Рассказы веера - Людмила Третьякова
Шрифт:
Интервал:
Закладка:
Александр Аркадьевич Суворов – тезка своего прославленного деда – недаром пользовался огромным уважением среди великосветского Петербурга, любившего, однако, позлословить. Но здесь все было безупречно: при богатстве, знатности, высоком положении, красоте, большом успехе у женщин генерал-губернатор Петербурга защитил свое сердце от житейской скверны. «Добр, честен, благороден», – говорили о нем.
История дома, с такой любовью возводимого некогда Николаем Кушелевым-Безбородко, не заканчивается печальной судьбой другого Николая – Романова, жертвы очаровательной авантюристки.
Через пятьдесят лет после строительства дворца здесь поселилась еще одна погубительница, светлейшая княгиня Екатерина Долгорукова.
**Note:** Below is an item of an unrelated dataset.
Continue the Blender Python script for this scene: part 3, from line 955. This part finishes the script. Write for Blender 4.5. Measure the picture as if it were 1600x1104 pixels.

Ее роман с Александром II привел к тяжелой драме в семье царя, сократив дни его жены, императрицы Марии Александровны.
Правда, Екатерина Долгорукова, став морганатической супругой Александра II, въехала в кушелевский особняк уже после страшной гибели царя.
К чести новой хозяйки надо отнести то, что она, видимо, имела хороший вкус и оценила изысканную отделку внутренних помещений, оставив их в первозданном виде. Лишь из двух комнат убрали драгоценную «кушелевскую» мебель и заменили ее предметами обстановки кабинета Александра II. В шкафах и витринах хранились его личные вещи. Вдова устроила здесь своеобразный музей в память царственного супруга.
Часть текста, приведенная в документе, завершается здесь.